Congress is back in session today after a two-week break for the Easter holiday.  Appropriators in both chambers will begin moving FY 2013 annual appropriations bills this week.  The House Appropriations Committee on Wednesday will start marking up its spending bills for FY 2013 with a goal of cutting federal spending by a little more than one percent, or $15 billion.  Senate appropriators, on the other hand, will begin their markups with a slightly more generous target that would still keep annual discretionary spending relatively flat.  Senate subcommittees begin the process on Tuesday with the Commerce-Justice-Science and Transportation-Housing and Urban Development measures.  The House Energy-Water subcommittee will meet Wednesday and the Commerce-Justice-Science panel is expected to meet Thursday.  Under House rules, the draft bills will be made public 24 hours in advance of the markups; the Senate does not have a requirement for an early look.

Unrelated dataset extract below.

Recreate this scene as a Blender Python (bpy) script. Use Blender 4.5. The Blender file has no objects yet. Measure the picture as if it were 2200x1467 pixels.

Appropriators have yet to announce plans for writing the massive Labor-HHS-Education spending bill, which is always among the last and most controversial funding measures to move.  The bill faces an additional challenge this year with the pending Supreme Court ruling on health care reform due in June.  House appropriators might wait until after the ruling to move the bill.  Meanwhile in the Senate expects the court will uphold the law and plans to write its spending bill assuming health reform will remain intact.